В сущности, своих читателей Краван считает «людьми с воображением», и поэтому от души нашпиговывает произведения окказионализмами, каламбурами, парономазиями, гротесками, алогизмами, несочетаемыми лексическими и стилистическими сплавами, нарушая все каноны, устанавливая собственные правила игры, создавая «круг посвящённых» в антилитературную семиотику. Именно главный сюрреалист Андре Бретон был тем, кто восторженно охарактеризовал творчество Кравана как «антилитературное», считая его новым словом в искусстве. А например писатель и поэт Андре Сальмон, который в общем-то был невысокого мнения о Краване, полагал, что ничем, кроме ненависти к литературе позицию Кравана объяснить нельзя:
«Артюр Краван верит в жизнь современную, бурлящую, жестокую! Этот циник – наивный человек и притом интересный поэт, которого “высокая литература” толкает на откровенную ненависть к литературе»[28].
Его работы нельзя объединить стилистически. Краван говорит, что тело человека «населяют тысячи душ», и своим множественным душам он даёт возможность высказаться: цинизм и романтика, грубость и нежность, абсурд и предельная чёткость, оригинальность и банальность – все противоречия гармонично уживаются в одном текстовом организме, и из разнородных страниц, опубликованных под несколькими псевдонимами, рождается «дитя современности». Интересно, что самые дерзкие, шокирующие и нестандартные тексты выходят в журнале «Сейчас» под подписью Артюра Кравана, а более классические (но оттого не менее гротескные) произведения напечатаны под другими вымышленными именами. Кроме того, Краван выводит симулякр на новый уровень, и псевдоним Эдуар Аршинар, впервые появляющийся во втором выпуске журнала, уже в четвёртом выпуске становится личностью, которая вместе с самим Краваном комментирует художественную выставку: «Как сказал бы один мой друг Эдуар Аршинар…»
Стихи Кравана пропитаны авангардными экспериментами: нарочитая сбивчивость ритма, ассоциативные цепочки, поток сознания, сюрреалистичные образы, примитивизм, смешение поэтических и прозаических элементов. То это шуточные, по-детски неровные строфы с простыми, небрежными рифмами – наподобие тех, что появятся потом у Тристана Тцара в «Песенке дадаиста», то глубокие, сложные, мозаичные образы, сплетающиеся, точно сны, из контрастных деталей. Единственное, что отличает все его работы – это лёгкость и естественность.

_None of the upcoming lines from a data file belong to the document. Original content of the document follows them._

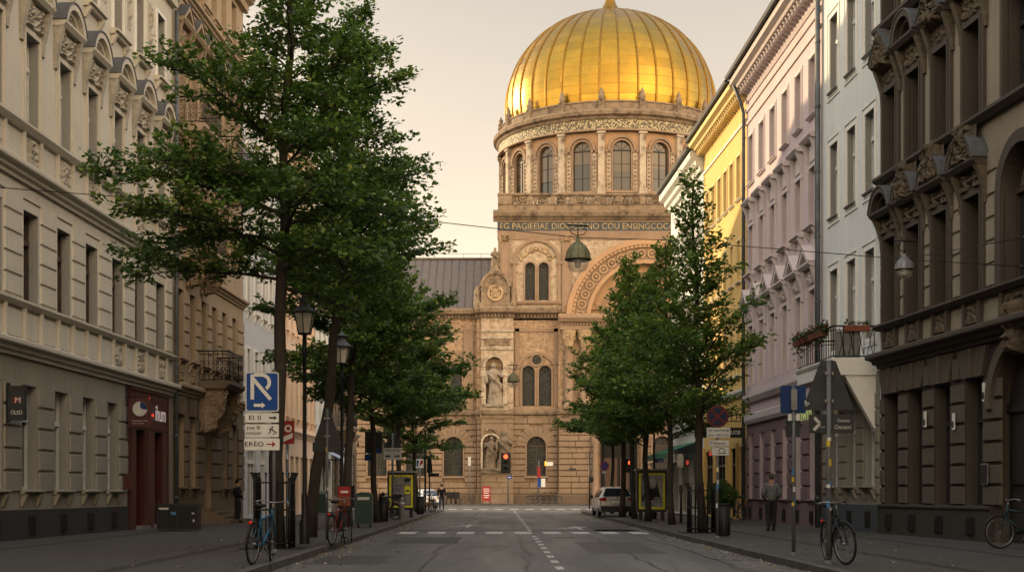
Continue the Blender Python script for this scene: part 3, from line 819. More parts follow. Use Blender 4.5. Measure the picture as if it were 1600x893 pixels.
mb = MB(); cornice(mb, 0, b.L, 18.4, 1.3, 0.9); mb.build('cornice', M['brown'], b.root)
for c in cols+[pc]:
    mb = MB(); hw = 0.36 if c != pc else 0.8
    relief(mb, c-hw, c+hw, 5.4, 5.95, 0.12, 17, 1, 14, 8, 0, 6)
    mb.box(c-hw-0.16, c-hw-0.03, -0.12, 0.02, 5.35, 6.0, 0); mb.box(c+hw+0.03, c+hw+0.16, -0.12, 0.02, 5.35, 6.0, 0)
    mb.build('parapet_panel', [M['brown'], M['brown_orn']], b.root)
for c in [(cols[i]+cols[i+1])/2 for i in range(3)]+[cols[3]+1.1]:
    mb = MB(); mb.block(c-0.3, c+0.3, 5.42, 5.95, 0.01, 0.05, 0.05, 0); mb.build('parapet_panel', [M['brown_lt']], b.root)

def crest(seed, w=0.95, h=0.95):
    rg = random.Random(seed); mb = MB()
    relief(mb, -w/2, w/2, -0.1, h, 0.34, seed, 0, 18, 18, 0.0, 4.2, True, lambda u, v: 1.0 if abs(u) < 0.95-0.55*max(v, -0.2)-0.25*abs(math.sin(4*v)) else 0.05)
    for k in range(26):
        x = rg.uniform(-1, 1); z = rg.random(); x *= 0.45*w*(1-0.55*z); r = rg.uniform(0.03, 0.085)
        for sg in (-1, 1): mb.ball((sg*abs(x), -0.16-rg.uniform(0, 0.14), z*h*0.92), r, 5, 0, (1, 0.8, rg.uniform(0.8, 1.9)))
    for sg in (-1, 1):
        mb.tube([(sg*(0.1+0.34*t), -0.2, 0.2+0.42*math.sin(2.4*t)) for t in [i/6 for i in range(7)]], [0.075-0.009*i for i in range(7)], 6); mb.torus((sg*0.42, -0.2, 0.2), 0.1, 0.045, 'y', 12, 6)
    return mb
for i, (c, z) in enumerate(((cols[2], 9.45), (cols[3], 9.4), (cols[1], 9.35), (cols[0], 13.5), (cols[2], 13.55))):
    crest(i+3).build('carved_crest', M['brown_orn'], b.root, (c, -0.16, z))
mb = MB(); mb.box(pc-1.45, pc+1.45, 0.36, 0.4, 0.1, 4.75, 0)
for k in (-1, 1):
    for z0, z1 in ((0.4, 1.3), (1.5, 3.0)): mb.box(pc+k*0.7-0.5, pc+k*0.7+0.5, 0.31, 0.37, z0, z1, 0)
mb.box(pc-1.45, pc+1.45, 0.28, 0.37, 3.2, 3.4, 0); mb.build('door', [M['win_dark']], b.root)
M['plate_white'] = plain('enamel_white', (0.6, 0.6, 0.58), 0.4, 0, 0.08)
M['plate_dark'] = plain('plate_dark', (0.02, 0.02, 0.022), 0.4)
for (u0, z0, sx, sz) in ((cols[1]+0.98, 3.05, 0.13, 0.42), (cols[2]+0.98, 2.9, 0.13, 0.42), (cols[3]+0.8, 3.5, 0.13, 0.45)):
    mb = MB(); mb.box(-sx/2, sx/2, -0.13, -0.1, 0, sz, 0); mb.box(-sx/2+0.02, sx/2-0.02, -0.137, -0.129, 0.05, sz*0.5, 1); mb.build('name_plate', [M['plate_white'], M['plate_dark']], b.root, (u0, 0, z0))
mb = MB(); mb.box(-0.16, 0.16, -0.14, -0.1, 0, 0.42, 0); mb.box(-0.2, 0.2, -0.12, -0.1, -0.04, 0.46, 1); mb.build('intercom_panel', [M['plate_dark'], M['zinc']], b.root, (cols[3]+0.82, 0, 1.55))

# ---- white house with balcony
b = House('apartment_house', 'white rendered house with an iron balcony carrying red flowers', 'building', 'r', 11.18, 41.7, -0.0387, 41.75, 48.1, 21.5, M['white'])
R2 = b
cols = [b.u(d) for d in (46.7, 44.7, 42.75)]
w = 0.95
def flat_frame(w, h):
    mb = MB(); a = w/2
    for t0, t1, p in ((0.0, 0.13, 0.02), (0.2, 0.25, 0.035)):
        mb.box(-a-t1, -a-t0, -p, 0.02, -t1, h+t1); mb.box(a+t0, a+t1, -p, 0.02, -t1, h+t1)
        mb.box(-a-t0, a+t0, -p, 0.02, h+t0, h+t1); mb.box(-a-t0, a+t0, -p, 0.02, -t1, -t0)
    return mb
for z, h in ((14.5, 2.45), (10.35, 2.4), (18.3, 1.9)):
    b.row(cols, z, w, h, make_window(b.root, w, h, 0.33, glass='glass_cur', extras=[('surround', flat_frame(w, h), [M['white_trim']]), ('sill', sill(w, 0.12, 0.07, brackets=False, ext=0.05), [M['zinc']])]))
b.row(cols, 5.95, w, 2.65, make_window(b.root, w, 2.65, 0.33, glass='glass_cur', extras=[('surround', flat_frame(w, 2.65), [M['white_trim']])]))
M['white_low'] = stucco('white_plaster_shaded', (0.22, 0.205, 0.165), 0.14, 0.35, grime=(0.13, 0.11, 0.09))  # white made darker, street shade painted in for the ground floor
b.row(cols, 1.5, w, 2.5, make_window(b.root, w, 2.5, 0.33, extras=[('sill', sill(w, 0.2, 0.1), [M['white_low']])]))
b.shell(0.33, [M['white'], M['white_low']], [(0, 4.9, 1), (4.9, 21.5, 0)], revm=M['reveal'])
mb = MB(); mb.box(0, b.L, -0.06, 0.02, 0, 0.94); mb.build('plinth', M['bluegrey'], b.root)
b.vents(cols, 0.3)
b.piers('rusticated_pier', spans_between(cols, w, 0.12, 0.08, b.L-0.06), 1.25, 6, 0.46, 0.05, [M['white_low']], 0.05)
mb = MB(); cornice(mb, 0, b.L, 20.4, 0.9, 0.6); mb.build('cornice', M['white_trim'], b.root)
b.pipe(0.02, 0.1, 19.6)
# balcony on a sloping corbel
ua, ub, p, z = b.u(46.4), b.u(42.1), 1.3, 5.28
mb = MB(); mb.extr([(0.02, -0.14), (-p, -0.14), (-p-0.05, -0.05), (-p-0.05, 0.0), (0.02, 0.02)], ua, ub, 0)
mb.prism([(ua, -0.142), (ub, -0.142), (ub, -0.5), (ua, -0.5)], -p+0.02, 0.01, 0)
bo = mb.build('balcony', M['white_trim'], b.root, (0, 0, z))
mb = MB()
mb.extr([(0.02, -0.502), (-p*0.72, -0.502), (0.02, -2.2)], ub-0.3, ub-0.04, 0)
mb.extr([(0.02, -0.502), (-p*0.72, -0.502), (0.02, -1.6)], ua+0.1, ua+0.36, 0)
mb.split('corbel', M['white_trim'], bo)
mb = MB(); h = 0.95
railing(mb, [(ua+0.05, -0.05, 0), (ua+0.05, -p+0.03, 0), (ub-0.05, -p+0.03, 0), (ub-0.05, -0.05, 0)], h, 0, 0.26, False)
for k in range(4):
    yy = -p+0.2+k*0.28
    mb.tube([(ub-0.05, yy, 0.1), (ub-0.05, yy+0.1, 0.5), (ub-0.05, yy, 0.9)], 0.011, 4); mb.tube([(ub-0.05, yy+0.18, 0.1), (ub-0.05, yy+0.08, 0.5), (ub-0.05, yy+0.18, 0.9)], 0.011, 4)
mb.build('railing', M['iron'], bo)
mb = MB(); mb.box(ub-0.13, ub-0.1, -p+0.1, -0.45, 0.03, 0.8, 0); mb.build('screen', M['zinc'], bo)
M['terracotta'] = plain('terracotta', (0.16, 0.055, 0.03), 0.8, 0, 0.25, 9)
M['leaf_red'] = plain('red_flower', (0.16, 0.012, 0.02), 0.7, 0, 0.5, 12)
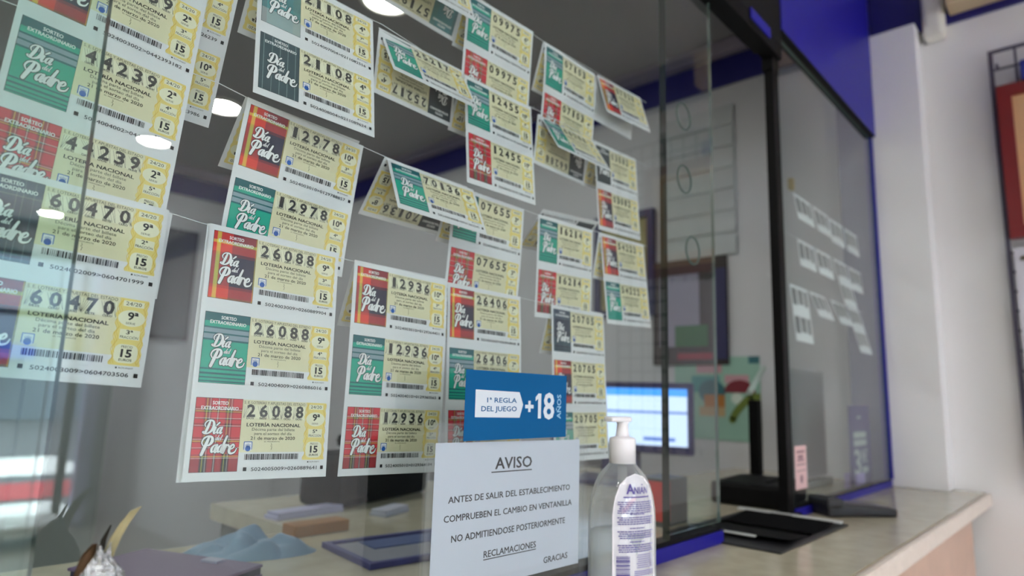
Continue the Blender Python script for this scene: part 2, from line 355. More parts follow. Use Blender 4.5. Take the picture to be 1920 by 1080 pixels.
def leaf_fn(lp, flip=False, h=None):
    x, y, z, psi, r, phi, k = lp
    U = np.array([math.cos(r)*math.cos(psi), math.cos(r)*math.sin(psi), -math.sin(r)]); N0 = np.array([math.sin(psi), -math.cos(psi), 0.])
    D = np.cross(U, N0); D = D*(-1 if D[2] > 0 else 1)
    if abs(k) < 1e-4: k = 1e-4
    def fn(A):
        u, s, l = A[:, 0]/1000, A[:, 1]/1000, A[:, 2]*6e-5
        if flip: u, s = TW/1000-u, h/1000-s
        a = (np.sin(phi+k*s)-math.sin(phi))/k; b = -(np.cos(phi+k*s)-math.cos(phi))/k
        n = np.outer(np.cos(phi+k*s), N0)-np.outer(np.sin(phi+k*s), D)
        return np.outer(u, U)+np.outer(a, D)+np.outer(b, N0)+n*l[:, None]
    return fn
def paper_sheet(name, lp, h, parent, m=PAPER):
    P = Print(); ny = max(6, int(h/11)); P.quad(0, 0, TW, h, 0, 0, 2, ny); P.quad(0, 0, TW, h, 0, -4, 2, ny)
    o = P.build(name, leaf_fn(lp), [m], parent); return o
def tickets_on(leaf, lp, rows, num, serie, kinds, sers, fine, flip=False):
    h = rows*TH; fn = leaf_fn(lp, flip, h)
    for i, kd in enumerate(kinds):
        fr, cv = kd
        P = Print(); cover(P, i*TH); P.build('cover_picture', fn, [COVERS[cv], WHITE_INK, SHADE_INK], leaf)
        P = Print(); panel(P, i*TH, num, serie, fr, sers[i], fine); P.build('ticket_panel', fn, PM, leaf)

LP = {
    'A': (0.0756, -0.0123, 0.395, 0.0691, 0.0544, -0.02, -0.1), 'B': (0.0571, -0.0151, 0.1406, -0.0103, 0.0523, 0.0531, -0.0128),
    'C': (0.1007, 0.0, 0.3653, 0.0057, 0.0153, -0.244, -0.0763), 'D': (0.2327, -0.0072, 0.3836, -0.0407, 0.023, 0.1809, -0.151),
    'E': (0.2373, -0.0017, 0.2551, -0.0262, 0.0721, -0.1011, 0.7447), 'F': (0.2143, -0.0074, 0.1331, -0.0235, 0.031, 0.0796, 0.0079),
    'G': (0.3569, -0.0061, 0.1268, -0.0145, 0.028, 0.0663, -0.3503), 'H': (0.4839, -0.0027, 0.1237, -0.017, 0.0083, 0.0585, -0.0854),
    'I': (0.3924, 0.0008, 0.2451, -0.0621, 0.0441, 0.4733, -0.0468), 'Ib': (0.3887, -0.0005, 0.2445, 0.0047, 0.0053, -0.6423, -0.0401),
    'J': (0.4877, -0.0004, 0.2407, -0.0229, 0.0145, -0.0067, -0.6831), 'K': (0.493, -0.005, 0.3795, -0.0066, -0.0107, 0.0788, 0.05),
    'L': (0.4985, 0.0014, 0.4947, -0.023, -0.0035, -0.0555, 0.0549), 'M': (0.3754, 0.0072, 0.3908, -0.0134, 0.008, 0.4946, 0.2731),
    'Mb': (0.3695, -0.0023, 0.3816, 0.0777, -0.0252, -0.0821, 0.0356), 'N': (0.3682, 0.0, 0.5047, -0.0185, -0.0243, 0.284, 0.0594),
    'Nb': (0.3772, 0.0, 0.5019, 0.01, 0.0128, -0.35, 0.0), 'O': (0.646, -0.0011, 0.4921, -0.0007, -0.0002, 0.0201, -1.0729),
    'Ob': (0.6428, -0.0011, 0.4909, -0.003, -0.0094, -0.3097, 0.0055), 'P': (0.7781, 0.003, 0.4976, -0.0296, -0.0461, 0.2617, 0.0367),
    'Pb': (0.7759, 0.0029, 0.4947, 0.0565, -0.054, -0.1162, 0.0324), 'Q': (0.6459, 0.0065, 0.3865, -0.025, 0.0077, 0.5577, 0.2061),
    'Qb': (0.6373, 0.0012, 0.3817, 0.0282, -0.0073, -0.0928, 0.0356), 'R': (0.771, 0.0016, 0.3856, 0.017, -0.0597, 0.0181, 0.1467),
    'S': (0.6385, -0.0029, 0.2391, -0.0169, -0.0238, -0.0201, -0.2356), 'T': (0.7868, 0.0003, 0.2445, -0.0096, -0.0405, 0.0732, -0.0144),
    'U': (0.6731, -0.0004, 0.1214, -0.009, -0.0004, 0.0415, 0.1068), 'Fb': (0.2126, -0.0067, 0.1325, -0.0012, 0.0314, 0.0366, 0.1083),
    'Eb': (0.2355, -0.0014, 0.2549, 0.0151, 0.0216, -0.6101, -0.0354), 'Db': (0.2333, 0.0, 0.3905, 0.0002, 0.0004, -0.383, -0.0071),
    'Gb': (0.3609, -0.001, 0.1283, 0.003, 0.0082, -0.3449, 0.0007), 'Ub': (0.6723, 0.0009, 0.1229, -0.0008, -0.0032, -0.2541, 0.0133),
    'Sb': (0.6601, 0.0065, 0.2525, -0.0684, -0.0617, -0.836, -0.0711), 'Tb': (0.7823, -0.0006, 0.2437, -0.0004, -0.0022, -0.1595, 0.0261),
}
o3, o4, o5, o2 = ('3', 'orange'), ('4', 'teal'), ('5', 'red'), ('2', 'navy')
# key: rows, number, series, tickets top to bottom, back leaf cover, label
STRIPS = [
 ('A', 4, '44239', '2', [o2, o3, o4, o5], None, 'long strip of lottery tickets numbered 44239 at the upper left behind the pane edge'),
 ('B', 2, '60470', '9', [o2, o3], None, 'pair of lottery tickets numbered 60470 hanging lowest at far left'),
 ('C', 2, '08872', '10', [o4, o5], None, 'lottery ticket strip half hidden behind the strip numbered 44239'),
 ('D', 2, '21108', '4', [('7', 'check'), ('8', 'slate')], 'dark', 'pair of lottery tickets numbered 21108 with slate pinstripe cover'),
 ('E', 2, '12978', '10', [o3, o4], 'dark', 'pair of lottery tickets numbered 12978 above the 26088 strip'),
 ('F', 3, '26088', '9', [o3, o4, o5], 'dark', 'strip of three lottery tickets numbered 26088, the sharpest in front'),
 ('G', 3, '12936', '10', [o3, o4, o5], 'dark', 'strip of three lottery tickets numbered 12936 left of the notice'),
 ('H', 3, '26406', '7', [o3, o4, o5], 'dark', 'strip of three lottery tickets numbered 26406 behind the blue card'),
 ('I', 1, '70136', '8', [o4], 'dark', 'tent-folded lottery ticket numbered 70136 with teal cover'),
 ('J', 2, '07655', '3', [o4, o5], 'dark', 'pair of lottery tickets numbered 07655 partly behind the folded ticket 70136'),
 ('K', 2, '12455', '10', [o4, o5], 'dark', 'pair of lottery tickets numbered 12455 with teal and red covers'),
 ('L', 2, '09975', '6', [o4, o5], 'dark', 'pair of lottery tickets numbered 09975 at the top of the display'),
 ('M', 1, '25217', '4', [o4], 'dark', 'tent-folded lottery ticket numbered 25217 with upside down back leaf'),
 ('N', 1, '57197', '4', [o4], 'check', 'tent-folded lottery ticket cut off by the top of the photo, left of 09975'),
 ('O', 2, '07103', '4', [o4, o5], 'dark', 'pair of lottery tickets numbered 07103 on the top thread'),
 ('P', 1, '07121', '5', [o3], 'plain', 'tent-folded lottery ticket with red cover at the upper right end'),
 ('Q', 1, '66288', '5', [o4], 'dark', 'tent-folded teal lottery ticket overlapping the foot of 07103'),
 ('R', 2, '03082', '6', [('2', 'dark'), o3], 'dark', 'pair of lottery tickets numbered 03082 at the right of the second thread'),
 ('S', 2, '16214', '7', [o4, o5], 'dark', 'pair of lottery tickets numbered 16214 in the middle right'),
 ('T', 2, '54222', '7', [o3, o4], 'dark', 'pair of lottery tickets numbered 54222, rightmost of the third thread'),
 ('U', 3, '20705', '7', [o2, o3, o4], 'dark', 'strip of three lottery tickets numbered 20705 behind the pump bottle'),
]
SERIALS = {'F': ['5024003009>0260889904', '5024004009>0260886016', '5024005009>0260889641'], 'B': ['5024002009>0604701999', '5024003009>0604703506'],
           'A': ['5024002002>0442391872', '5024003002>0442393182', '5024004002>0442395504', '5024005002>0442397316'], 'D': ['5024007004>0211082556', '5024008004>0211089624'],
           'E': ['5024003010>0129788857', '5024004010>0129781342'], 'G': ['5024003010>0129364451', '5024004010>0129360565', '5024005010>0129364184']}
LOTGROUP = 'lottery ticket strips hanging on threads behind the main pane'
for key, rows, num, serie, kinds, back, label in STRIPS:
    lp = LP[key]
    t = thing('lottery_ticket_strip', label, 'lottery ticket', lp[:3], 0, LOTGROUP)
    lf = paper_sheet('front_leaf', lp, rows*TH, t)
    sers = SERIALS.get(key) or ['502400%s0%02d>0%s%04d' % (k[0], int(serie), num, random.Random(key+k[0]).randint(1000, 9999)) for k in kinds]
    tickets_on(lf, lp, rows, num, serie, kinds, sers, key in 'ABCDEFGHIM')
    if back or key == 'B':
        bl = LP.get(key+'b')
        if key == 'B': bl = (lp[0]+.004, lp[1]+.004, lp[2]-.001, -.0103, .0523, -.02, 0)
        if not bl: bl = (lp[0]-.003, lp[1]+.001, lp[2], lp[3], lp[4], -.33, 0)
        br = {'F': 3}.get(key, 1)
        bk = paper_sheet('back_leaf', bl, br*TH, t); off = Vector(bl[:3])-Vector(lp[:3]); bk.location = off
        if back in COVERS and key != 'F': tickets_on(bk, bl, br, num, serie, [('1', back)], ['502400%s0%02d>0%s%04d' % ('1', int(serie), num, 4321)], key in 'IM', True)

# nylon threads that carry the tickets
NYL = mat('nylon', (225, 228, 228), .3)
for pts, lb in (([(-1.1, .16), (.057, .1406), (.19, .1357), (.2143, .1331), (.357, .1268), (.484, .1237), (.673, .1214), (.90, .1225)], 'lowest nylon thread carrying the 26088 and 12936 strips'),
                ([(-1.1, .28), (.2117, .2587), (.2373, .2551), (.3624, .2474), (.3924, .2451), (.4877, .2407), (.6385, .2391), (.7868, .2445), (.92, .249)], 'second lowest nylon thread carrying 12978 and 70136'),
                ([(-1.1, .41), (.0756, .395), (.2327, .3836), (.3754, .3908), (.493, .3795), (.6459, .3865), (.771, .3856), (.92, .389)], 'third nylon thread carrying 21108 and 25217'),
                ([(-1.1, .52), (.3682, .5047), (.4985, .4947), (.646, .4921), (.7781, .4976), (.92, .502)], 'top nylon thread carrying 09975 and 07103')):
    tag(obj('nylon_thread', tube(bmesh.new(), [(x, 0, z) for x, z in pts], .0004, 5), NYL), lb, 'thread', 'nylon threads of the ticket display')

for z, lb in ((.283, 'lowest'), (.407, 'middle'), (.522, 'top')):
    tag(obj('nylon_thread', tube(bmesh.new(), [(1.43, 0, z), (1.9, 0, z-.003), (XW, 0, z)], .0005, 5), NYL), lb+' of the three threads behind the right-hand glass', 'thread', 'nylon threads of the ticket display')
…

Ведь литература (то есть антилитература) для поэта-боксёра не труд, а игра.
Антилитература или новое искусство?
Краван презирает литературу, ненавидит буржуазное общество, отрицает моральные устои, смеётся над интеллектом – эта протестная «идеология» подготовила плодородную почву для дадаистов, предоставила им обширный материал для опытов и вариаций. Но из всего кравановского наследия самым значимым для развития авангарда стал, наверное, выход за рамки одного жанра, приведение нескольких видов деятельности к одному знаменателю. Свой междисциплинарный поход Краван начал с малого: он соединил прозу с поэзией, поэзию с боксом, а литературу с жизнью.